1. 14
    1. 1

      It’s worth noting that the post seems to describe “lightweight” tags:

      Tags are like commits, but instead of pointing to a tree and parent they point to a commit, and you can move them later (as opposed to everything else we’ve seen so far, which is immutable.)

      These tags are refs rather than Git objects (although that doesn’t mean that they’re not worth modeling). “Annotated tags” are the fourth and last kind of Git object, and are immutable. They point to a commit and contain a message. It’s perhaps worth modeling them, but there’s limited pedagogical value since the post already discussed the well-formedness of the object graph (such as avoiding structures like objects containing themselves through cycles).
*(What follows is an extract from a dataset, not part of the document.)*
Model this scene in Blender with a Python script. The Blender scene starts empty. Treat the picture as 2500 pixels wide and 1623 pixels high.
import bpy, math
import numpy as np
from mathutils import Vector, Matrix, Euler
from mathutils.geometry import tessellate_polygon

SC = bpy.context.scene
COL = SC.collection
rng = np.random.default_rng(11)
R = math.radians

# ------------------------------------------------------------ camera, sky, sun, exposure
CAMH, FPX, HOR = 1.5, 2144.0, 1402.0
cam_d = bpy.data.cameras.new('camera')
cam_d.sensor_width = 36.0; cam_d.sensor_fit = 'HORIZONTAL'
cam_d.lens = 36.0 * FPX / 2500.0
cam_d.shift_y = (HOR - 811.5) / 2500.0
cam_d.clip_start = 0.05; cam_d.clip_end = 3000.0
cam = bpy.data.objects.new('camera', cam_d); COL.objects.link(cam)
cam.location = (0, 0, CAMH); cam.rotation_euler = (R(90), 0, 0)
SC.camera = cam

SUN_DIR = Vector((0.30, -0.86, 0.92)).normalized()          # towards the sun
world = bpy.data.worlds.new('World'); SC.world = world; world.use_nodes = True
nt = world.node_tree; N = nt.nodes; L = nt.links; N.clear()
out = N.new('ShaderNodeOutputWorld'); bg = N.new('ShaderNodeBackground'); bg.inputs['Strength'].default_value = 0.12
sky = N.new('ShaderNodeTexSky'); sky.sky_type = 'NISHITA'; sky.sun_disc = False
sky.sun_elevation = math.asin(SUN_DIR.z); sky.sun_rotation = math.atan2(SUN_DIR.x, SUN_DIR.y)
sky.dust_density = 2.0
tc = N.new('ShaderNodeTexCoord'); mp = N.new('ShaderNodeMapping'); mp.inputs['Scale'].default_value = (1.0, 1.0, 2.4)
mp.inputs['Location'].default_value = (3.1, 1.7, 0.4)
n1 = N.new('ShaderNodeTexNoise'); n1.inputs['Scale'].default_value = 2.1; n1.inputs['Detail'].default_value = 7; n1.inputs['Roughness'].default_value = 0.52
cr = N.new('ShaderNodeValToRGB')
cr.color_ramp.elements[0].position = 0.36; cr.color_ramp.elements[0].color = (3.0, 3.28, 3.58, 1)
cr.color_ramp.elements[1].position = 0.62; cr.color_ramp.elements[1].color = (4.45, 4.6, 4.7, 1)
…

      Let’s look at the instances Alloy produces and see if we think any of that feels off

      It’s frustrating that there’s no better way to do this, since there is no specification for a well-formed Git object graph. As far as I know, the spec is “try it with git fsck and see if it works” 😂.

      We’ll just update our definition of Tree to say that they can’t have commits as children.

      I think Git actually does allow commits as children of trees in order to implement submodules, but you have to mark the file mode as a gitlink (mode 160000 rather than 160644). Note that gitlinks do not keep the pointed-to commits live in the object graph (indeed, the user may not even have access to the submodule repository to begin with).